# Data segment:
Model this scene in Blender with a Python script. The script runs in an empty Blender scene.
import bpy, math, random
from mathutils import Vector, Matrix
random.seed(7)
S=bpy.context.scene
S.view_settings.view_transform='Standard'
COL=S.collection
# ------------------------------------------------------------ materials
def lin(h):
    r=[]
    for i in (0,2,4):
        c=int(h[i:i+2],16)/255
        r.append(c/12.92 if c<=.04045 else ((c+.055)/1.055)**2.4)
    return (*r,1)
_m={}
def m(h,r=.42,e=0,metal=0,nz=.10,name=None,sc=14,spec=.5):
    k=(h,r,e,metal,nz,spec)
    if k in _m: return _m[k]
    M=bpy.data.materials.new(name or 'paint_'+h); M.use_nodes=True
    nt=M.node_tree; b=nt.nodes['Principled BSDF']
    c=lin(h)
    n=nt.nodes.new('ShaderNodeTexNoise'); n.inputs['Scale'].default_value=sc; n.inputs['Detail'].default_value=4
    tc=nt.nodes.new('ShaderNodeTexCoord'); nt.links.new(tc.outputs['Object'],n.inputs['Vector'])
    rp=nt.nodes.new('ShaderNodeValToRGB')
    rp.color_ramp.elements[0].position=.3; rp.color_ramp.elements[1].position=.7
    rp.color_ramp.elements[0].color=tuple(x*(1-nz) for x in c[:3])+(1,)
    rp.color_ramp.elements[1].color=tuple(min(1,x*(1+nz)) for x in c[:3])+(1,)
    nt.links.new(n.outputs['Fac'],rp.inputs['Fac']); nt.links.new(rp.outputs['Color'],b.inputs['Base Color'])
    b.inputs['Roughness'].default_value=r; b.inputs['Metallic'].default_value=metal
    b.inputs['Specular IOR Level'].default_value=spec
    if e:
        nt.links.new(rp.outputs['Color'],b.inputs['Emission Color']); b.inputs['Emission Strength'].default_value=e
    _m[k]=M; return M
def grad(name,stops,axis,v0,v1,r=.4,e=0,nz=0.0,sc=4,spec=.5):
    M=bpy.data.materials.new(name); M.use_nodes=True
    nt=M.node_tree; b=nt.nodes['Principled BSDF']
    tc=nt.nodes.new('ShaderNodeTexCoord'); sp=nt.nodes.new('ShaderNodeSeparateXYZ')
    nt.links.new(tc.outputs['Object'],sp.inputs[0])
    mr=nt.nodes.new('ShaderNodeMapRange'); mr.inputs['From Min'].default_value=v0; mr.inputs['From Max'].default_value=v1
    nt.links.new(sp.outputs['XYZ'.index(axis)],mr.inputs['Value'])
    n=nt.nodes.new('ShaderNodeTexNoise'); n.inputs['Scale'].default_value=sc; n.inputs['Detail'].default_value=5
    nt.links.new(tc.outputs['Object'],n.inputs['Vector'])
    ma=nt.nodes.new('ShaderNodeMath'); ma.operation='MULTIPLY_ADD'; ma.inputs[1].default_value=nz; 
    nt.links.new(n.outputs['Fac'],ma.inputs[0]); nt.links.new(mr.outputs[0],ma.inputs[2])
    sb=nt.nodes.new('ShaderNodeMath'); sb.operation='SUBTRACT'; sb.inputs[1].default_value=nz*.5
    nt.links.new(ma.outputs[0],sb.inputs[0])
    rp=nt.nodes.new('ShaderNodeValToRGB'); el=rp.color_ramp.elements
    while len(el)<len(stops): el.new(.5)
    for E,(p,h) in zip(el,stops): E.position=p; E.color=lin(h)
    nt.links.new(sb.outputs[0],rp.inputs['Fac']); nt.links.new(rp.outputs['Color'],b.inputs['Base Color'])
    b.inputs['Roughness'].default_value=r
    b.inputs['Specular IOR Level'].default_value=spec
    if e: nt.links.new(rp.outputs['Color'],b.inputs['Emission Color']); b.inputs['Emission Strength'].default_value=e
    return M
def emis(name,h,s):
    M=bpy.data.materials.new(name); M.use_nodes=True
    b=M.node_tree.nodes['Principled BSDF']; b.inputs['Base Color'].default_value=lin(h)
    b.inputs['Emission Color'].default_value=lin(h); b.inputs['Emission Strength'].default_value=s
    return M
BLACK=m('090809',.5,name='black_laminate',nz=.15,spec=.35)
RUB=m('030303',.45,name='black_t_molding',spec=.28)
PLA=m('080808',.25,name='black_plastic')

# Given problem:
Print the material once more, exactly.

# Result below:
Model this scene in Blender with a Python script. The script runs in an empty Blender scene.
import bpy, math, random
from mathutils import Vector, Matrix
random.seed(7)
S=bpy.context.scene
S.view_settings.view_transform='Standard'
COL=S.collection
# ------------------------------------------------------------ materials
def lin(h):
    r=[]
    for i in (0,2,4):
        c=int(h[i:i+2],16)/255
        r.append(c/12.92 if c<=.04045 else ((c+.055)/1.055)**2.4)
    return (*r,1)
_m={}
def m(h,r=.42,e=0,metal=0,nz=.10,name=None,sc=14,spec=.5):
    k=(h,r,e,metal,nz,spec)
    if k in _m: return _m[k]
    M=bpy.data.materials.new(name or 'paint_'+h); M.use_nodes=True
    nt=M.node_tree; b=nt.nodes['Principled BSDF']
    c=lin(h)
    n=nt.nodes.new('ShaderNodeTexNoise'); n.inputs['Scale'].default_value=sc; n.inputs['Detail'].default_value=4
    tc=nt.nodes.new('ShaderNodeTexCoord'); nt.links.new(tc.outputs['Object'],n.inputs['Vector'])
    rp=nt.nodes.new('ShaderNodeValToRGB')
    rp.color_ramp.elements[0].position=.3; rp.color_ramp.elements[1].position=.7
    rp.color_ramp.elements[0].color=tuple(x*(1-nz) for x in c[:3])+(1,)
    rp.color_ramp.elements[1].color=tuple(min(1,x*(1+nz)) for x in c[:3])+(1,)
    nt.links.new(n.outputs['Fac'],rp.inputs['Fac']); nt.links.new(rp.outputs['Color'],b.inputs['Base Color'])
    b.inputs['Roughness'].default_value=r; b.inputs['Metallic'].default_value=metal
    b.inputs['Specular IOR Level'].default_value=spec
    if e:
        nt.links.new(rp.outputs['Color'],b.inputs['Emission Color']); b.inputs['Emission Strength'].default_value=e
    _m[k]=M; return M
def grad(name,stops,axis,v0,v1,r=.4,e=0,nz=0.0,sc=4,spec=.5):
    M=bpy.data.materials.new(name); M.use_nodes=True
    nt=M.node_tree; b=nt.nodes['Principled BSDF']
    tc=nt.nodes.new('ShaderNodeTexCoord'); sp=nt.nodes.new('ShaderNodeSeparateXYZ')
    nt.links.new(tc.outputs['Object'],sp.inputs[0])
    mr=nt.nodes.new('ShaderNodeMapRange'); mr.inputs['From Min'].default_value=v0; mr.inputs['From Max'].default_value=v1
    nt.links.new(sp.outputs['XYZ'.index(axis)],mr.inputs['Value'])
    n=nt.nodes.new('ShaderNodeTexNoise'); n.inputs['Scale'].default_value=sc; n.inputs['Detail'].default_value=5
    nt.links.new(tc.outputs['Object'],n.inputs['Vector'])
    ma=nt.nodes.new('ShaderNodeMath'); ma.operation='MULTIPLY_ADD'; ma.inputs[1].default_value=nz; 
    nt.links.new(n.outputs['Fac'],ma.inputs[0]); nt.links.new(mr.outputs[0],ma.inputs[2])
    sb=nt.nodes.new('ShaderNodeMath'); sb.operation='SUBTRACT'; sb.inputs[1].default_value=nz*.5
    nt.links.new(ma.outputs[0],sb.inputs[0])
    rp=nt.nodes.new('ShaderNodeValToRGB'); el=rp.color_ramp.elements
    while len(el)<len(stops): el.new(.5)
    for E,(p,h) in zip(el,stops): E.position=p; E.color=lin(h)
    nt.links.new(sb.outputs[0],rp.inputs['Fac']); nt.links.new(rp.outputs['Color'],b.inputs['Base Color'])
    b.inputs['Roughness'].default_value=r
    b.inputs['Specular IOR Level'].default_value=spec
    if e: nt.links.new(rp.outputs['Color'],b.inputs['Emission Color']); b.inputs['Emission Strength'].default_value=e
    return M
def emis(name,h,s):
    M=bpy.data.materials.new(name); M.use_nodes=True
    b=M.node_tree.nodes['Principled BSDF']; b.inputs['Base Color'].default_value=lin(h)
    b.inputs['Emission Color'].default_value=lin(h); b.inputs['Emission Strength'].default_value=s
    return M
BLACK=m('090809',.5,name='black_laminate',nz=.15,spec=.35)
RUB=m('030303',.45,name='black_t_molding',spec=.28)
PLA=m('080808',.25,name='black_plastic')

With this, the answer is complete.